Richard Berner on Declining Housing Demand and Consumer Spending

by: Richard Berner

Excerpt from Morgan Stanley's Chief US Economist Richard Berner's September 18th essay titled "The Great Housing Debate":

The decline in housing demand probably will crimp spending on furniture, appliances and other household goods such as carpeting and draperies. A 10% decline in such outlays over a year could knock another 0.3% off overall GDP. Moreover, it would be reasonable to think that the surge in housing wealth and home equity extraction has fueled significant spending gains in these discretionary items, that households can postpone such purchases, and that even a deceleration in housing wealth could promote declines in these big-ticket outlays.

Reasonable, yes, but not entirely accurate.

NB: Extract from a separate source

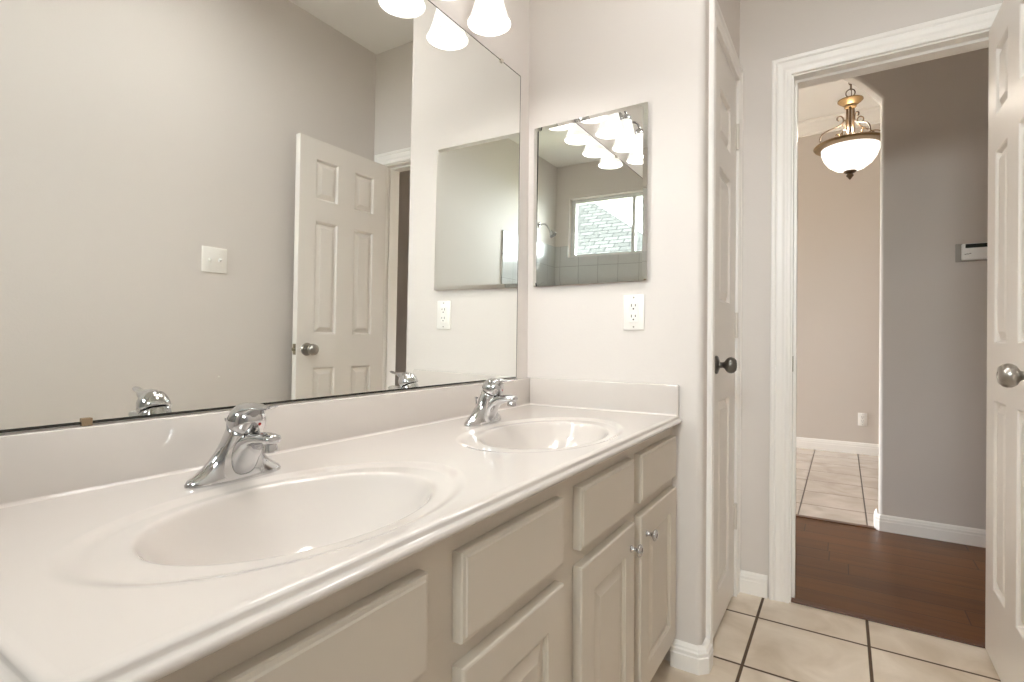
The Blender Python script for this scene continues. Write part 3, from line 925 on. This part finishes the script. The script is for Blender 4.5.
outlet((1.138, YD, 0.315), 0, 'white outlet low on the dining wall beyond the doorway')

sw = empty('light_switch', (W, 1.335, 1.345), -PI / 2)
tag(sw, 'white double toggle switch plate on the bare right wall, seen in the mirror', 'light switch')
bm = bmesh.new(); box(bm, -0.058, 0.058, -0.0060, -0.0002, -0.058, 0.058, bevel=0.0025)
link('plate', bm, M['plate'], sw, smooth=True, angle=0.7)
for s in (-1, 1):
    bm = bmesh.new()
    rot = Matrix.Translation((0.023 * s, -0.006, 0)) @ Matrix.Rotation(math.radians(24 * s), 4, 'X')
    box(bm, -0.0048, 0.0048, -0.013, 0.003, -0.005, 0.005, bevel=0.0012, M4=rot)
    link('toggle', bm, M['plate'], sw)
    for t in (-1, 1):
        bm = bmesh.new(); lathe(bm, [(0, 0), (0.003, 0), (0.0028, 0.0008), (0, 0.001)], 12, (0.023 * s, -0.0058, 0.030 * t), '-y')
        link('screw', bm, M['plate'], sw, smooth=True, angle=0.7)

# white plastic wall anchor left in the right wall
bm = bmesh.new(); lathe(bm, [(0, 0), (0.0042, 0), (0.004, 0.002), (0.002, 0.0028), (0, 0.002)], 14, (W, 1.365, 0.80), '-x')
tag(link('wall_anchor', bm, M['plate'], smooth=True), 'tiny white plastic anchor in the right wall, below the switch plate', 'wall anchor')

# ------------------------------------------------------------------ vanity light bar
vl = empty('vanity_light', (0, 0.98, 2.12))
tag(vl, 'vanity light bar with white bell glass shades above the big mirror', 'vanity light')
bm = bmesh.new(); box(bm, 0.0005, 0.022, 0.58, 1.38, 2.085, 2.185, bevel=0.006)
mpart('backplate', bm, M['chrome'], vl, smooth=True, angle=0.5)
SX, SZ = 0.093, 1.947
for yy in (0.68, 0.88, 1.08, 1.28):
    bm = bmesh.new()
    tube(bm, spline([(0.02, yy, 2.125), (0.045, yy, 2.15), (0.075, yy, 2.145), (SX, yy, 2.115), (SX, yy, 2.085)], 6), 0.006, 10)
    lathe(bm, [(0.0, 2.108), (0.012, 2.108), (0.024, 2.098), (0.028, 2.085), (0.028, 2.074), (0.0, 2.074)], 24, (SX, yy, 0), 'z')
    ar = mpart('arm', bm, M['chrome'], vl, smooth=True, angle=0.7)
    bm = bmesh.new()
    outp = [(0.028, 2.078), (0.031, 2.060), (0.0355, 2.040), (0.041, 2.018), (0.047, 1.995), (0.054, 1.972), (0.060, 1.957), (0.0655, 1.947)]
    inp = [(r - 0.003, z + 0.0006) for r, z in outp[::-1]]
    lathe(bm, outp + inp, 36, (SX, yy, 0), 'z', close=True)
    sh = mpart('shade', bm, M['shade'], vl, smooth=True)
    sh['label'] = 'glowing white bell glass shade'
    bm = bmesh.new()
    bmesh.ops.create_uvsphere(bm, u_segments=20, v_segments=12, radius=0.022, matrix=Matrix.Translation((SX, yy, 2.022)) @ Matrix.Diagonal((1, 1, 1.25, 1)))
    bb = link('bulb', bm, M['bulb'], sh, smooth=True)
    point('bulb_light', (SX, yy, 1.975), BULB_W, (1.0, 0.975, 0.95), 0.02)

# ------------------------------------------------------------------ unseen overhead fixture, added to brighten the bathroom
cl = empty('added_fill_light', (0.78, 1.02, ZC))
tag(cl, 'round overhead fill light, added unseen above the bathroom floor', 'ceiling light')
bm = bmesh.new(); lathe(bm, [(0.0, -0.0005), (0.165, -0.0005), (0.168, -0.006), (0.168, -0.070), (0.164, -0.074), (0.152, -0.074), (0.150, -0.060), (0.0, -0.060)], 40, (0, 0, 0), 'z')
link('drum', bm, M['nickel'], cl, smooth=True, angle=0.6)
bm = bmesh.new(); lathe(bm, [(0.149, -0.060), (0.149, -0.066), (0.120, -0.0705), (0.080, -0.073), (0.040, -0.0745), (0.0, -0.075)], 40, (0, 0, 0), 'z')
link('lens', bm, M['fill_lens'], cl, smooth=True, angle=1.2)

# ------------------------------------------------------------------ shower head on the right wall
shw = empty('shower_head', (W - 0.012, -1.06, 2.10))
tag(shw, 'chrome shower head on a bent arm over the tiled tub wall', 'shower head')
bm = bmesh.new(); lathe(bm, [(0, 0), (0.030, 0), (0.028, 0.006), (0.014, 0.012), (0, 0.012)], 24, (W - 0.0005, -1.06, 2.10), '-x')
mpart('flange', bm, M['chrome'], shw, smooth=True, angle=0.7)
bm = bmesh.new()
tube(bm, spline([(W - 0.008, -1.06, 2.10), (W - 0.05, -1.06, 2.105), (W - 0.085, -1.06, 2.085), (W - 0.125, -1.06, 2.03)], 6), 0.0085, 12)
mpart('arm', bm, M['chrome'], shw, smooth=True, angle=0.8)
bm = bmesh.new()
lathe(bm, [(0.0, -0.012), (0.011, -0.012), (0.013, 0.004), (0.016, 0.010), (0.030, 0.038), (0.036, 0.050), (0.034, 0.056), (0.0, 0.054)], 28, (0, 0, 0), 'z')
R4 = Matrix.Translation((W - 0.122, -1.06, 2.034)) @ Matrix.Rotation(math.radians(180 + 36), 4, 'Y')
for v_ in bm.verts: v_.co = R4 @ v_.co
mpart('head', bm, M['chrome'], shw, smooth=True, angle=0.7)

# ------------------------------------------------------------------ bathroom window and the roof beyond
bm = bmesh.new()
fr = 0.045
yw0, yw1 = YB - 0.105, YB - 0.055
for b in ((WX0, WX0 + fr, yw0, yw1, WZ0, WZ1), (WX1 - fr, WX1, yw0, yw1, WZ0, WZ1), (WX0 + fr, WX1 - fr, yw0, yw1, WZ0, WZ0 + 0.035), (WX0 + fr, WX1 - fr, yw0, yw1, WZ1 - 0.035, WZ1)):
    box(bm, *b, bevel=0.003)
wn = structure(link('window_1', bm, M['sash']))
bm = bmesh.new(); box(bm, 0.700, 0.732, yw0 - 0.002, yw1 + 0.004, WZ0 + 0.035, WZ1 - 0.035, bevel=0.003)
structure(link('mullion', bm, M['sash'], wn))
for a, b in ((WX0 + fr, 0.700), (0.732, WX1 - fr)):
    bm = bmesh.new(); box(bm, a, b, YB - 0.084, YB - 0.080, WZ0 + 0.035, WZ1 - 0.035)
    structure(link('pane', bm, M['glass'], wn))
# neighbouring roof slope seen through the glass
bm = bmesh.new()
rp = [(0.566, -6.0, 1.87), (9.0, -6.0, 1.87), (9.0, -8.0, 3.645), (9.0, -10.0, 5.42), (5.84, -10.0, 5.42)]
slab = [bm.verts.new(p) for p in rp]
low = [bm.verts.new((x, y, z - 0.15)) for x, y, z in rp]
bm.faces.new(slab); bm.faces.new(low[::-1])
for i in range(5): bm.faces.new((slab[i], low[i], low[(i + 1) % 5], slab[(i + 1) % 5]))
structure(link('roof_outside', bm, M['shingle']))
bm = bmesh.new(); box(bm, -40, 40, -40, 40, -0.5, -0.4)
structure(link('ground_outside', bm, mat('lawn_and_earth', rgb(120, 116, 96), 0.95, var=0.3, var_scale=2)))
# unseen dining room window, added to bring in daylight
bm = bmesh.new()
for b in ((-3.29, -3.24, DW[0], DW[0] + .05, DW[2], DW[3]), (-3.29, -3.24, DW[1] - .05, DW[1], DW[2], DW[3]), (-3.29, -3.24, DW[0] + .05, DW[1] - .05, DW[2], DW[2] + .05), (-3.29, -3.24, DW[0] + .05, DW[1] - .05, DW[3] - .05, DW[3]), (-3.29, -3.24, 4.88, 4.92, DW[2] + .05, DW[3] - .05)):
    box(bm, *b)
structure(link('added_window_2', bm, M['sash']))

# ------------------------------------------------------------------ thermostat in the hall
th = empty('thermostat', (1.56, YH, 1.465))
tag(th, 'small white thermostat with a dark screen on the grey hall wall', 'thermostat')
bm = bmesh.new(); box(bm, 1.465, 1.655, YH - 0.004, YH - 0.0003, 1.420, 1.512, bevel=0.002)
mpart('wall_plate', bm, M['grey'], th)
bm = bmesh.new(); box(bm, 1.487, 1.635, YH - 0.030, YH - 0.004, 1.426, 1.508, bevel=0.004)
mpart('housing', bm, M['shell'], th, smooth=True, angle=0.6)
bm = bmesh.new(); box(bm, 1.500, 1.622, YH - 0.0312, YH - 0.028, 1.485, 1.505, bevel=0.0008)
k = mpart('screen', bm, M['lcd'], th); k['label'] = 'dark display strip'
bm = bmesh.new()
for x0_, x1_, z0_, z1_ in ((1.497, 1.503, 1.4525, 1.4555), (1.504, 1.509, 1.454, 1.457), (1.510, 1.514, 1.4535, 1.4565), (1.515, 1.522, 1.456, 1.459)):
    box(bm, x0_, x1_, YH - 0.0306, YH - 0.0298, z0_, z1_)
mpart('logo', bm, M['dark'], th)

# ------------------------------------------------------------------ pendant lamp in the dining room
PX, PY = 1.018, 4.15
PZ = 2.300           # bowl rim height
pl = empty('pendant_lamp', (PX, PY, PZ))
tag(pl, 'antique gold pendant lamp with scrolls and a lit glass bowl beyond the doorway', 'pendant lamp')
def ppart(name, bm, material, **k):
    return link(name, bm, material, pl, **k)
bm = bmesh.new()
lathe(bm, [(0.0, 0.0), (0.150, 0.0), (0.205, 0.012), (0.213, 0.022), (0.205, 0.031), (0.180, 0.040), (0.110, 0.060), (0.050, 0.070), (0.0, 0.072)], 48, (0, 0, 0), 'z')
ppart('rim', bm, M['bronze'], smooth=True, angle=0.6)
bm = bmesh.new()
lathe(bm, [(0.168, 0.001), (0.164, -0.030), (0.150, -0.068), (0.125, -0.104), (0.086, -0.134), (0.042, -0.150), (0.0, -0.153)], 48, (0, 0, 0), 'z')
k = ppart('bowl', bm, M['bowl'], smooth=True, angle=1.2); k['label'] = 'glowing white glass bowl'
bm = bmesh.new()
lathe(bm, [(0.0, -0.146), (0.036, -0.147), (0.038, -0.155), (0.026, -0.164), (0.014, -0.168), (0.021, -0.175), (0.022, -0.182), (0.012, -0.194), (0.004, -0.206), (0.0, -0.207)], 24, (0, 0, 0), 'z')
ppart('finial', bm, M['bronze_dark'], smooth=True, angle=0.8)
for i in range(3):
    a = 2 * PI * i / 3 + 0.5
    bm = bmesh.new()
    x_, y_ = 0.020 * math.cos(a), 0.020 * math.sin(a)
    tube(bm, [(x_, y_, 0.065), (x_, y_, 0.16), (x_, y_, 0.272)], 0.0075, 10)
    ppart('stem', bm, M['bronze_dark'], smooth=True, angle=0.8)
bm = bmesh.new()
lathe(bm, [(0.0, 0.268), (0.030, 0.268), (0.036, 0.275), (0.030, 0.282), (0.040, 0.288), (0.064, 0.306), (0.074, 0.316), (0.073, 0.322), (0.050, 0.327), (0.014, 0.332), (0.010, 0.344), (0.0, 0.346)], 32, (0, 0, 0), 'z')
ppart('cap', bm, M['bronze'], smooth=True, angle=0.6)
for i in range(4):
    a = 2 * PI * i / 4 + 0.55
    bm = bmesh.new()
    pts = [(0.196, 0.028), (0.199, 0.060), (0.180, 0.095), (0.140, 0.120), (0.090, 0.140), (0.052, 0.165), (0.046, 0.195), (0.064, 0.214), (0.085, 0.205), (0.086, 0.188), (0.074, 0.184)]
    tube(bm, spline([(r * math.cos(a), r * math.sin(a), z) for r, z in pts], 6), 0.0042, 8)
    ppart('scroll', bm, M['bronze_dark'], smooth=True)
    bm = bmesh.new()
    pts = [(0.190, 0.032), (0.170, 0.070), (0.130, 0.085), (0.090, 0.078), (0.066, 0.095), (0.072, 0.115), (0.086, 0.110)]
    a2 = a + PI / 4
    tube(bm, spline([(r * math.cos(a2), r * math.sin(a2), z) for r, z in pts], 6), 0.0036, 8)
    ppart('scroll', bm, M['bronze'], smooth=True)
# loop and chain up to the ceiling
bm = bmesh.new()
tube(bm, [(0.026 * math.cos(t), 0, 0.368 + 0.026 * math.sin(t)) for t in [2 * PI * k / 20 for k in range(21)]], 0.0035, 8)
ppart('loop', bm, M['bronze_dark'], smooth=True)
bm = bmesh.new()
z = 0.391; i = 0
while PZ + z + 0.03 < ZD - 0.03:
    pts = []
    for k in range(15):
        t = 2 * PI * k / 14
        a_, b_ = 0.0095 * math.cos(t), 0.021 * math.sin(t)
        pts.append((a_, 0, z + 0.019 + b_) if i % 2 else (0, a_, z + 0.019 + b_))
    tube(bm, pts, 0.0028, 6)
    z += 0.033; i += 1
tube(bm, [(0.006, 0.004, 0.335), (0.005, -0.004, 0.6), (0.004, 0.004, ZD - PZ - 0.02)], 0.0025, 6)
ppart('chain', bm, M['bronze_dark'], smooth=True)
bm = bmesh.new()
lathe(bm, [(0.0, ZD - PZ), (0.062, ZD - PZ - 0.0005), (0.060, ZD - PZ - 0.010), (0.030, ZD - PZ - 0.028), (0.010, ZD - PZ - 0.034), (0.0, ZD - PZ - 0.034)], 28, (0, 0, 0), 'z')
ppart('canopy', bm, M['bronze'], smooth=True, angle=0.7)
point('pendant_light', (PX, PY, PZ + 0.13), PENDANT_W, (1.0, 0.90, 0.78), 0.06)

First, housing activity and big-ticket housing-related durables don’t necessarily march in lockstep anymore. That’s partly because household electronics, such as TVs and audio equipment, computers and musical instrument comprise about 40% of such outlays, and innovation and the resulting obsolescence and price declines in such products drive rapid growth. As a result, we expect real growth in such outlays to decelerate sharply but not to contract.

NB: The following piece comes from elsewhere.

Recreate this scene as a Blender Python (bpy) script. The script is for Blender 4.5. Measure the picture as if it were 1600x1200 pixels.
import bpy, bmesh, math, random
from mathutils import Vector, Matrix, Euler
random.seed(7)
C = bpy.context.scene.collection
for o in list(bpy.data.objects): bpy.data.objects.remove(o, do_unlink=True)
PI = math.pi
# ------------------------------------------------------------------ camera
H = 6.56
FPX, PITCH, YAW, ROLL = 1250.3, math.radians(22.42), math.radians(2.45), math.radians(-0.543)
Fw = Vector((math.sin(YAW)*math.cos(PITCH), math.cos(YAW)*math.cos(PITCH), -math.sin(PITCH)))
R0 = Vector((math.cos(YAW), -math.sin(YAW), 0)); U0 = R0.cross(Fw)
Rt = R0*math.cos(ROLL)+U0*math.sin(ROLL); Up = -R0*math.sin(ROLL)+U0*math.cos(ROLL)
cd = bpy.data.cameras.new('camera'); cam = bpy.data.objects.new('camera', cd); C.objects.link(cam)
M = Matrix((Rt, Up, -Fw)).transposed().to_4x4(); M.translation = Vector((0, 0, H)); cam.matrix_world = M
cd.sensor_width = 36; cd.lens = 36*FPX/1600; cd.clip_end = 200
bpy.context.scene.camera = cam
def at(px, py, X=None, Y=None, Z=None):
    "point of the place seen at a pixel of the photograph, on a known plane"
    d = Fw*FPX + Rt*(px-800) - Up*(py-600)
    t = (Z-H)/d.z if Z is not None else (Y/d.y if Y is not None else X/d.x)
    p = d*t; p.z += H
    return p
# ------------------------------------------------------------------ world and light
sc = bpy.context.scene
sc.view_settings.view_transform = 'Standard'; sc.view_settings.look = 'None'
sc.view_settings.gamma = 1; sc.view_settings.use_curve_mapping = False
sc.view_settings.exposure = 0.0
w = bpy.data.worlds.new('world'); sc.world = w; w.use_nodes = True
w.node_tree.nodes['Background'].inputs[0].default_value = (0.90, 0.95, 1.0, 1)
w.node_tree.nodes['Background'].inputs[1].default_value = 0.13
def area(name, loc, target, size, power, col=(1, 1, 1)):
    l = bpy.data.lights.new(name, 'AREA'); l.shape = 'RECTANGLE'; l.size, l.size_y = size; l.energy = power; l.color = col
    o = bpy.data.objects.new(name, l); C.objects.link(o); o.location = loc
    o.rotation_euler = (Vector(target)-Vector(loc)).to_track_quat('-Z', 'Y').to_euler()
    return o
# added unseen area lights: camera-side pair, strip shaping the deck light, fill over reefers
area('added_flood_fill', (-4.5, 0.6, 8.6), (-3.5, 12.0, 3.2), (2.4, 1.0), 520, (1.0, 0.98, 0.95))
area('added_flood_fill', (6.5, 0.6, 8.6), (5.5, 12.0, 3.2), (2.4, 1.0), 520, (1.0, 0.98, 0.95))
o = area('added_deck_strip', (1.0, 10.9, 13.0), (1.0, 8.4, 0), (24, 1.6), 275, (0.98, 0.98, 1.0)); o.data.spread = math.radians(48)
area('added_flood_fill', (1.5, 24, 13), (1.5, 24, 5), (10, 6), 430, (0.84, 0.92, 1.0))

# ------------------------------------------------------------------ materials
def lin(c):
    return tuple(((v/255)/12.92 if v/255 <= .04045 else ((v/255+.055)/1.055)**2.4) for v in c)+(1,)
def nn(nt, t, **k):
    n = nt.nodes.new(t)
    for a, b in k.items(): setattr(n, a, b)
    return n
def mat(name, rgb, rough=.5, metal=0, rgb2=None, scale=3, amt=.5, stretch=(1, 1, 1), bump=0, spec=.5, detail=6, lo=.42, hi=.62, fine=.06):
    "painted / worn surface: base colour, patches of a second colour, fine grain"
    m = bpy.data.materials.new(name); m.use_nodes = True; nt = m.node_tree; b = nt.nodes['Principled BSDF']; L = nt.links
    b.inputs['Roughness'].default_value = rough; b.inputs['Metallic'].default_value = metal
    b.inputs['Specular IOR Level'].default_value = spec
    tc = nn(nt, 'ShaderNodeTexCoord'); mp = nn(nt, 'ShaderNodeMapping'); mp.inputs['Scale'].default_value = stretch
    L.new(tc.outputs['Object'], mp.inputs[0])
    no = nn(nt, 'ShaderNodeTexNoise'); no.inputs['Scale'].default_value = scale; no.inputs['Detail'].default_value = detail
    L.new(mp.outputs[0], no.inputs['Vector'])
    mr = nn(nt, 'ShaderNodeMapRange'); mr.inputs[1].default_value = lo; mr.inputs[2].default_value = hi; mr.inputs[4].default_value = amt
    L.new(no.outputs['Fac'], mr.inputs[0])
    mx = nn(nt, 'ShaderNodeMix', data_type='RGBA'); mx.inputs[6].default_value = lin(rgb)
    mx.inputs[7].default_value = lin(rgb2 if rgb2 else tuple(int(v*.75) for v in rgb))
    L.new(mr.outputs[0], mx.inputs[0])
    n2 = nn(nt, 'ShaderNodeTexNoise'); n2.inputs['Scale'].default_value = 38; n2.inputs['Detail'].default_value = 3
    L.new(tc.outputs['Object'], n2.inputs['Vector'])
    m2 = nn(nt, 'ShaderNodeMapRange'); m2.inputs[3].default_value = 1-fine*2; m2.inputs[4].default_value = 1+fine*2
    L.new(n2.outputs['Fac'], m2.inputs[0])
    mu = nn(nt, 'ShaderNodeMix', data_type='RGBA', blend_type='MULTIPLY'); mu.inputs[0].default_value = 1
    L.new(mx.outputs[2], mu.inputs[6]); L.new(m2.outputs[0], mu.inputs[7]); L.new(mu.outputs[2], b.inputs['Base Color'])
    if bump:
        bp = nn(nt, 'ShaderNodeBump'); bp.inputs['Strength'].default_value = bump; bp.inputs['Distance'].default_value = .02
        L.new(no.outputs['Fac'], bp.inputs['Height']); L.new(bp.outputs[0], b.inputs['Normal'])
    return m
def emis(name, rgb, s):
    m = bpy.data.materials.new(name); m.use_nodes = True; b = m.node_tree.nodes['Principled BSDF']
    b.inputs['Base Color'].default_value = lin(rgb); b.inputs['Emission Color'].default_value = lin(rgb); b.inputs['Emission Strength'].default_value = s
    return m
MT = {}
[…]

Moreover, and most important, in my view the deceleration in housing wealth will have at most one-fifth the impact on consumer spending that some fear. Some, including former Fed Chairman Greenspan, believe that 50 cents of every additional dollar of home equity extraction has financed consumer outlays. Empirical studies, however, suggest that a $1 decline in real housing wealth would trim spending by at most 11 cents, and some suggest that the effect would be half that magnitude (see “Housing Wealth and Consumer Spending” and “Housing, Mortgages and Consumption: Comparing Australia, the UK and the US,” Global Economic Forum, October 7, 2005 and March 3, 2006, respectively). Of course, that’s not negligible; we estimate that the flattening in real housing wealth in our outlook will pare roughly ½ percentage point from the growth in consumer outlays over the coming year.